▼▼▼

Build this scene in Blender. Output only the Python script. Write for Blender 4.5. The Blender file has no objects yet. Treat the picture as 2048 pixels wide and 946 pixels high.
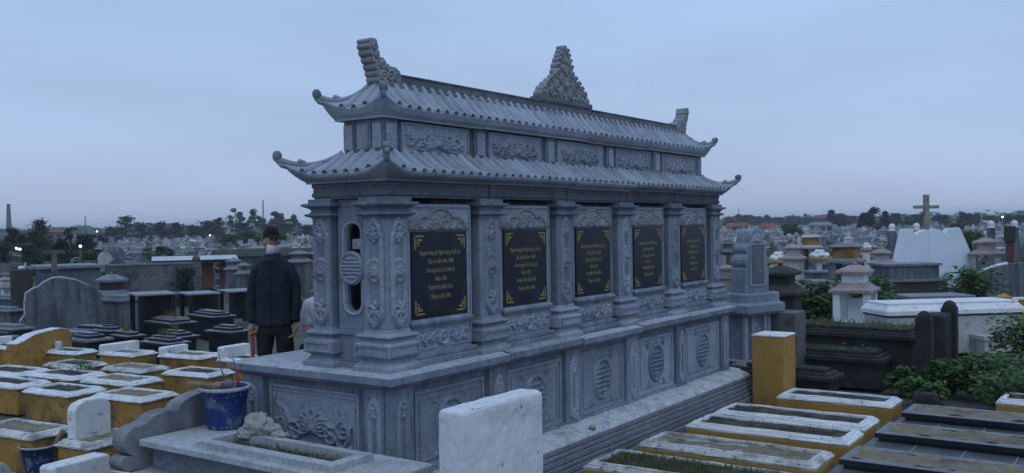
import bpy, math, random
import numpy as np
from mathutils import Vector, Matrix
PI = math.pi
rnd = random.Random(11)
S = bpy.context.scene
COL = S.collection

# ------------------------------------------------------------------ camera, sky, sun, exposure
CR = np.array([[0.571665, 0.018535, -0.820277], [-0.820353, -0.005414, -0.571840], [-0.015040, 0.999814, 0.012110]])
CC = np.array([-4.8461, -4.4235, 2.3]); CF = 1880.26
u_, s_, v_ = np.linalg.svd(CR); CR = u_ @ v_
cam = bpy.data.cameras.new('camera'); cam_o = bpy.data.objects.new('camera', cam); COL.objects.link(cam_o)
M = Matrix.Identity(4)
for i in range(3):
    for j in range(3): M[i][j] = CR[i][j]
    M[i][3] = CC[i]
cam_o.matrix_world = M
cam.sensor_width = 36; cam.lens = 36 * CF / 2048; cam.clip_end = 6000; cam.clip_start = .05
S.camera = cam_o

SUN_AZ, SUN_EL = math.radians(225), math.radians(62)        # azimuth (from +X, CCW) the light comes from
world = bpy.data.worlds.new('World'); S.world = world; world.use_nodes = True
nt = world.node_tree; nt.nodes.clear()
wo = nt.nodes.new('ShaderNodeOutputWorld'); bg = nt.nodes.new('ShaderNodeBackground')
sky = nt.nodes.new('ShaderNodeTexSky'); sky.sky_type = 'NISHITA'; sky.sun_disc = False
sky.sun_elevation = math.radians(4); sky.sun_rotation = math.radians(90) - SUN_AZ
tc = nt.nodes.new('ShaderNodeTexCoord'); sep = nt.nodes.new('ShaderNodeSeparateXYZ')
ramp = nt.nodes.new('ShaderNodeValToRGB')
nt.links.new(tc.outputs['Generated'], sep.inputs[0]); nt.links.new(sep.outputs['Z'], ramp.inputs[0])
els = ramp.color_ramp.elements
els[0].position = 0.0; els[0].color = (.405, .500, .695, 1)
els[1].position = 1.0; els[1].color = (.335, .50, .79, 1)
for p_, c_ in ((.035, (.400, .505, .720, 1)), (.10, (.395, .528, .775, 1)), (.25, (.385, .555, .835, 1))):
    e = els.new(p_); e.color = c_
noi = nt.nodes.new('ShaderNodeTexNoise'); noi.inputs['Scale'].default_value = 1.9; noi.inputs['Detail'].default_value = 6
mp = nt.nodes.new('ShaderNodeMapping'); mp.inputs['Scale'].default_value = (1, 1, 5)
nt.links.new(tc.outputs['Generated'], mp.inputs[0]); nt.links.new(mp.outputs[0], noi.inputs['Vector'])
mr = nt.nodes.new('ShaderNodeMapRange'); mr.inputs['From Min'].default_value = .3; mr.inputs['From Max'].default_value = .7
mr.inputs['To Min'].default_value = .89; mr.inputs['To Max'].default_value = 1.09
nt.links.new(noi.outputs['Fac'], mr.inputs[0])
mul = nt.nodes.new('ShaderNodeMix'); mul.data_type = 'RGBA'; mul.blend_type = 'MULTIPLY'; mul.inputs[0].default_value = 1
nt.links.new(ramp.outputs[0], mul.inputs[6]); nt.links.new(mr.outputs[0], mul.inputs[7])
sca = nt.nodes.new('ShaderNodeMix'); sca.data_type = 'RGBA'; sca.blend_type = 'MULTIPLY'; sca.inputs[0].default_value = 1
sca.inputs[7].default_value = (.1, .1, .1, 1); nt.links.new(sky.outputs[0], sca.inputs[6])
mix = nt.nodes.new('ShaderNodeMix'); mix.data_type = 'RGBA'; mix.inputs[0].default_value = .06
nt.links.new(mul.outputs[2], mix.inputs[6]); nt.links.new(sca.outputs[2], mix.inputs[7])
nt.links.new(mix.outputs[2], bg.inputs[0]); bg.inputs[1].default_value = 1.08
nt.links.new(bg.outputs[0], wo.inputs[0])
sun = bpy.data.lights.new('sun', 'SUN'); sun.energy = 0.75; sun.angle = math.radians(50); sun.color = (.80, .91, 1)
sun_o = bpy.data.objects.new('sun', sun); COL.objects.link(sun_o)
sd = Vector((math.cos(SUN_AZ) * math.cos(SUN_EL), math.sin(SUN_AZ) * math.cos(SUN_EL), math.sin(SUN_EL)))
sun_o.rotation_euler = sd.to_track_quat('Z', 'Y').to_euler()
S.view_settings.view_transform = 'Standard'; S.view_settings.look = 'None'
S.view_settings.exposure = 0; S.view_settings.gamma = 1; S.view_settings.use_curve_mapping = False
S.render.engine = 'CYCLES'
S.cycles.use_denoising = True
S.cycles.max_bounces = 5; S.cycles.diffuse_bounces = 3; S.cycles.glossy_bounces = 2; S.cycles.volume_bounces = 0
S.cycles.transparent_max_bounces = 6

# ------------------------------------------------------------------ helpers
def ray(px, py): return CR @ np.array([px - 1024, -(py - 473), -CF])
def onz(px, py, z): r = ray(px, py); return CC + r * ((z - CC[2]) / r[2])
def atd(px, py, d): r = ray(px, py); return CC + r * (d / CF)
def gnd(px, d): p = atd(px, 460, d); return (p[0], p[1])      # ground position seen at column px, depth d
def zat(px, py, d): return atd(px, py, d)[2]

class MB:
    def __init__(s): s.v = []; s.f = []
    def add(s, v, f):
        n = len(s.v); s.v += [tuple(p) for p in v]; s.f += [tuple(i + n for i in q) for q in f]; return s
    def box(s, x0, x1, y0, y1, z0, z1):
        return s.rects([(x0, x1, y0, y1, z0), (x0, x1, y0, y1, z1)])
    def rects(s, L):
        v = []; f = []
        for x0, x1, y0, y1, z in L: v += [(x0, y0, z), (x1, y0, z), (x1, y1, z), (x0, y1, z)]
        f.append((3, 2, 1, 0)); m = len(L)
        for i in range(m - 1):
            for k in range(4): a = 4 * i + k; b = 4 * i + (k + 1) % 4; f.append((a, b, b + 4, a + 4))
        f.append(tuple(4 * (m - 1) + k for k in range(4))); return s.add(v, f)
    def sq(s, cx, cy, prof, hx, hy=None):          # square stack: prof = [(offset, z)]
        hy = hx if hy is None else hy
        return s.rects([(cx - hx - o, cx + hx + o, cy - hy - o, cy + hy + o, z) for o, z in prof])
    def loft(s, rings, cap0=True, cap1=True, closed=True):
        n = len(rings[0]); v = [p for r in rings for p in r]; f = []
        for i in range(len(rings) - 1):
            for k in range(n if closed else n - 1):
                a = i * n + k; b = i * n + (k + 1) % n; f.append((a, b, b + n, a + n))
        if cap0: f.append(tuple(reversed(range(n))))
        if cap1: f.append(tuple((len(rings) - 1) * n + k for k in range(n)))
        return s.add(v, f)
    def tube(s, path, rad, n=8, cap=True, flat=1.0, up=(0, 0, 1)):
        P = [Vector(p) for p in path]; rings = []
        R_ = rad if isinstance(rad, (list, tuple)) else [rad] * len(P)
        for i, p in enumerate(P):
            t = (P[min(i + 1, len(P) - 1)] - P[max(i - 1, 0)])
            t = t.normalized() if t.length > 1e-9 else Vector((0, 0, 1))
            u = Vector(up); a = t.cross(u)
            if a.length < 1e-3: a = t.cross(Vector((1, 0, 0)))
            a.normalize(); b = a.cross(t).normalized()
            rings.append([p + a * (R_[i] * math.cos(2 * PI * k / n)) + b * (R_[i] * flat * math.sin(2 * PI * k / n)) for k in range(n)])
        return s.loft(rings, cap, cap)
    def lathe(s, prof, n=16, c=(0, 0, 0), cap0=True, cap1=True):
        return s.loft([[(c[0] + r * math.cos(2 * PI * k / n), c[1] + r * math.sin(2 * PI * k / n), c[2] + z) for k in range(n)] for r, z in prof], cap0, cap1)
    def prism(s, poly, fn, a, b):                  # 2-D outline extruded from a to b; fn(u, v, w) -> point
        n = len(poly)
        v = [fn(u, w, a) for u, w in poly] + [fn(u, w, b) for u, w in poly]
        f = [tuple(reversed(range(n))), tuple(range(n, 2 * n))] + [(k, (k + 1) % n, (k + 1) % n + n, k + n) for k in range(n)]
        return s.add(v, f)
    def grid(s, A):
        nu, nv = len(A), len(A[0]); v = [p for r in A for p in r]; f = []
        for i in range(nu - 1):
            for j in range(nv - 1): a = i * nv + j; f.append((a, a + nv, a + nv + 1, a + 1))
        return s.add(v, f)
    def ball(s, c, r, n=8, m=5):
        r = (r, r, r) if not isinstance(r, (tuple, list)) else r
        rings = []
        for i in range(m + 1):
            t = PI * (i + .12 if i == 0 else (i - .12 if i == m else i)) / m - PI / 2
            rings.append([(c[0] + r[0] * math.cos(t) * math.cos(2 * PI * k / n), c[1] + r[1] * math.cos(t) * math.sin(2 * PI * k / n), c[2] + r[2] * math.sin(t)) for k in range(n)])
        return s.loft(rings)
    def jit(s, amt, seed=0):
        r = random.Random(seed); s.v = [(x + r.uniform(-amt, amt), y + r.uniform(-amt, amt), z + r.uniform(-amt, amt)) for x, y, z in s.v]; return s
    def mesh(s, name, mat, smooth=False, org=(0, 0, 0)):
        me = bpy.data.meshes.new(name)
        me.from_pydata([(x - org[0], y - org[1], z - org[2]) for x, y, z in s.v], [], s.f)
        me.materials.append(mat)
        if smooth:
            me.polygons.foreach_set('use_smooth', [True] * len(me.polygons))
        me.update(); return me
    def build(s, name, mat, parent=None, smooth=False, bevel=0, **kw):
        org = ORG.get(parent.name, (0, 0, 0)) if parent else kw.get('org', (0, 0, 0))
        o = bpy.data.objects.new(name, s.mesh(name, mat, smooth, org)); COL.objects.link(o)
        ORG[o.name] = org
        if parent: o.parent = parent
        elif 'org' in kw: o.location = org
        if bevel:
            b = o.modifiers.new('bevel', 'BEVEL'); b.width = bevel; b.segments = 2; b.limit_method = 'ANGLE'; b.angle_limit = math.radians(40)
        return o
ORG = {}
def tag(o, label=None, cat=None, group=None, kind=None):
    if label: o['label'] = label
    if cat: o['category'] = cat
    if group: o['group'] = group
    if kind: o['kind'] = kind
    return o
def thing(name, label, cat, loc=(0, 0, 0), rotz=0, group=None, local=True):
    o = bpy.data.objects.new(name, None); COL.objects.link(o); o.location = loc; o.rotation_euler = (0, 0, rotz)
    o.empty_display_size = .1
    ORG[o.name] = (0, 0, 0) if local else tuple(loc)
    return tag(o, label, cat, group)
def copy_tree(o, parent=None):
    c = o.copy(); COL.objects.link(c); c.parent = parent
    for ch in list(o.children): copy_tree(ch, c)
    return c
def dup(o, loc, rotz=0, label=None, scale=None):
    c = copy_tree(o); c.location = loc; c.rotation_euler = (0, 0, rotz)
    if label: c['label'] = label
    if scale is not None: c.scale = scale if isinstance(scale, (tuple, list)) else (scale,) * 3
    return c
def share(o, name=None, loc=None, parent=None):     # another object on the same mesh data
    c = bpy.data.objects.new(name or o.name.split('.')[0], o.data); COL.objects.link(c)
    if parent: c.parent = parent; ORG[c.name] = ORG.get(parent.name, (0, 0, 0))
    if loc: c.location = loc
    for m in o.modifiers:
        if m.type == 'BEVEL':
            b = c.modifiers.new('bevel', 'BEVEL'); b.width = m.width; b.segments = m.segments; b.limit_method = 'ANGLE'; b.angle_limit = m.angle_limit
    return c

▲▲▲

Task to carry out: Lines that include the word "objects" are to be extracted from the data above.

Answer to this exercise:
Build this scene in Blender. Output only the Python script. Write for Blender 4.5. The Blender file has no objects yet. Treat the picture as 2048 pixels wide and 946 pixels high.
cam = bpy.data.cameras.new('camera'); cam_o = bpy.data.objects.new('camera', cam); COL.objects.link(cam_o)
sun_o = bpy.data.objects.new('sun', sun); COL.objects.link(sun_o)
        o = bpy.data.objects.new(name, s.mesh(name, mat, smooth, org)); COL.objects.link(o)
    o = bpy.data.objects.new(name, None); COL.objects.link(o); o.location = loc; o.rotation_euler = (0, 0, rotz)
    c = o.copy(); COL.objects.link(c); c.parent = parent
    c = bpy.data.objects.new(name or o.name.split('.')[0], o.data); COL.objects.link(c)